What Girls Are Made Of

Citizens Women
Citizens @ The Tramway 09 Apr 2019 – 13 Apr 2019
3 Stars (3 / 5)

Since the end of the 19th century we can see a lot of women figures who are strong and independent, but they need to fight for it in a world ruled by men. What Girls Are Made Of, the second play in the series “Citizens Women” is not one of the feminist-oriented performances we could expect. Thank God! As equality spreads wider this topic is getting emptier, looking more and more like we are patting ourselves on the back over the good job we have done.

Cora Bissett shows us a female lead character, who happens to be a woman, and with everything that belongs to it, but above that, she is a human being who is struggling to find her own place in the world.

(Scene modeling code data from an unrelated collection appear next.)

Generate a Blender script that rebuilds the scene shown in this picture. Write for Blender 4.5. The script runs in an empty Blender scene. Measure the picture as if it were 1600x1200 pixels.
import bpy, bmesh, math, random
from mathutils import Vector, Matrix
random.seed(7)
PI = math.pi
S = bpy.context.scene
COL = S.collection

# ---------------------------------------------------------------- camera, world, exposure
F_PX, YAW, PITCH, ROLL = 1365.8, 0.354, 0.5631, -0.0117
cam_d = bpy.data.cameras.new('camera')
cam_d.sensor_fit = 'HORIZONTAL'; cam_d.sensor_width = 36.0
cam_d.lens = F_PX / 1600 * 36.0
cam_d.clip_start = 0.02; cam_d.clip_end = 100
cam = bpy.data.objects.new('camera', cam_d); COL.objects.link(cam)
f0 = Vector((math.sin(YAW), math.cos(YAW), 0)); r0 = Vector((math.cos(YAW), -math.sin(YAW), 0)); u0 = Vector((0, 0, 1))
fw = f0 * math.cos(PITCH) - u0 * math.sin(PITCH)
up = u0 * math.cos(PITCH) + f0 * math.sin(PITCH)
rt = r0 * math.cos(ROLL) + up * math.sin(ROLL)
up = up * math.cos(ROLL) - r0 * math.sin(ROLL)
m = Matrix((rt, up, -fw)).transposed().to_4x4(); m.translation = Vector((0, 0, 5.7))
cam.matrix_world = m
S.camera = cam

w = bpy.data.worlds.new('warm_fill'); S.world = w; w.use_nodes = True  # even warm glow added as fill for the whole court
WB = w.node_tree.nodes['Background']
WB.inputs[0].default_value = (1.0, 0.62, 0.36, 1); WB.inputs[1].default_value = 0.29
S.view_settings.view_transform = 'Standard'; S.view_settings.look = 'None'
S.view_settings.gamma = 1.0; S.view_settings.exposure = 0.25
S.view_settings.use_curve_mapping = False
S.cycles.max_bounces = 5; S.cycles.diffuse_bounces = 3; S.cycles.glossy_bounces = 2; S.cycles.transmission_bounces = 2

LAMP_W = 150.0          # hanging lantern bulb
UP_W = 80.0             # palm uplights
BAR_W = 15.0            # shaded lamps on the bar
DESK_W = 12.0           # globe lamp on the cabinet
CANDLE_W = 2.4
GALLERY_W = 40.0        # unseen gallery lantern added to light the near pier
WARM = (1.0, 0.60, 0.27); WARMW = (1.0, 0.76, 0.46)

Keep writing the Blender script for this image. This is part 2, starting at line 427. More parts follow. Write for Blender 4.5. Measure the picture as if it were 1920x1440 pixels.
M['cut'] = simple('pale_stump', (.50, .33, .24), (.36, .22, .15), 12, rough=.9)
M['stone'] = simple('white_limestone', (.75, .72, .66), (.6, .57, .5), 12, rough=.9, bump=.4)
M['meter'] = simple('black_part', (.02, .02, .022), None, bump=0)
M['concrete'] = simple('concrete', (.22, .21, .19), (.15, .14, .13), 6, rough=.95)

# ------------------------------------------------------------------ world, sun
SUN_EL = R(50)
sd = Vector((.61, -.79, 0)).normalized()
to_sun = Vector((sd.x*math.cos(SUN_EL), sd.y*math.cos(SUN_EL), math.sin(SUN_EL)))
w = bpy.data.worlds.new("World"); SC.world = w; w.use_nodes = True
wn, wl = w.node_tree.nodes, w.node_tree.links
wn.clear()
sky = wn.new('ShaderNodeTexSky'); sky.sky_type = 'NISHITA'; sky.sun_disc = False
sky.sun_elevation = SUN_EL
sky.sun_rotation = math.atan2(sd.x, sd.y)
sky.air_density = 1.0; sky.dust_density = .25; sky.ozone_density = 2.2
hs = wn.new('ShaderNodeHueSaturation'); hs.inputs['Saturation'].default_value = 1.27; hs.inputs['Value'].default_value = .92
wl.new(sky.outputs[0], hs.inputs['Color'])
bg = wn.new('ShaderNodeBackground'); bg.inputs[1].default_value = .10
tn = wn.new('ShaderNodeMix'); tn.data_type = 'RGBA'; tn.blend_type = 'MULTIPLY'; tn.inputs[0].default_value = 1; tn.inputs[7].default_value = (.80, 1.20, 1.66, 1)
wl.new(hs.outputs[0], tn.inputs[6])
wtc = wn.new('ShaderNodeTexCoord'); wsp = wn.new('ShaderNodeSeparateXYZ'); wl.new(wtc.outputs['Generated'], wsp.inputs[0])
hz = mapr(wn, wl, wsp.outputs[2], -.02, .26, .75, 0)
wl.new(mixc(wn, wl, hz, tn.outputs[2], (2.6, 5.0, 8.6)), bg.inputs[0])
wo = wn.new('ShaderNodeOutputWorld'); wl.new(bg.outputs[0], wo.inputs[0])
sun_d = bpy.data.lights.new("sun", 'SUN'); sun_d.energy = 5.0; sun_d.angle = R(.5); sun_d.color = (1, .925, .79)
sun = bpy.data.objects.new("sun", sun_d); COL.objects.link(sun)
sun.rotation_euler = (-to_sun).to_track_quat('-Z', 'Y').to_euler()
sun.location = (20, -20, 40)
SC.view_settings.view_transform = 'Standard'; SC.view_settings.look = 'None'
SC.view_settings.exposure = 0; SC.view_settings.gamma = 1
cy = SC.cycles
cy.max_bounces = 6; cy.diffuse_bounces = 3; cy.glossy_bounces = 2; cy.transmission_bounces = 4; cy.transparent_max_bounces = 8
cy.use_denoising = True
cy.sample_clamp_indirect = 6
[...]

Cora is narrator, performer, singer and the main role who is supported by four others, who are more just voices than real characters. It is partially caused by the storytelling form and an attempt to describe her life opted for by director, Orla O’Loughlin. This leaves Cora to be always in the central part of the stage and puts other actors into their corners. They do not leave their demarcated space which is not more than 2 metres across and engage in any dramatic situation among them. They illustrate her wild story full of excitement and sudden twists and allow her to fall into sentimental tenderness (especially towards her parents) that creates interesting opposite to her rock singer persona, even though it sometimes slips into a pushy ambition get a big sigh and lenient smile from audience who should drop a tear at that moments.

Cora’s performance changes in front of our eyes from a teenager into forty-year-old mum using different language, facial expressions and as time goes more and more level-headed gestures – fascinating to watch. After all her character went through it is clear at the final song the same Cora full of indie spirit and tenacious as a Shetland pony.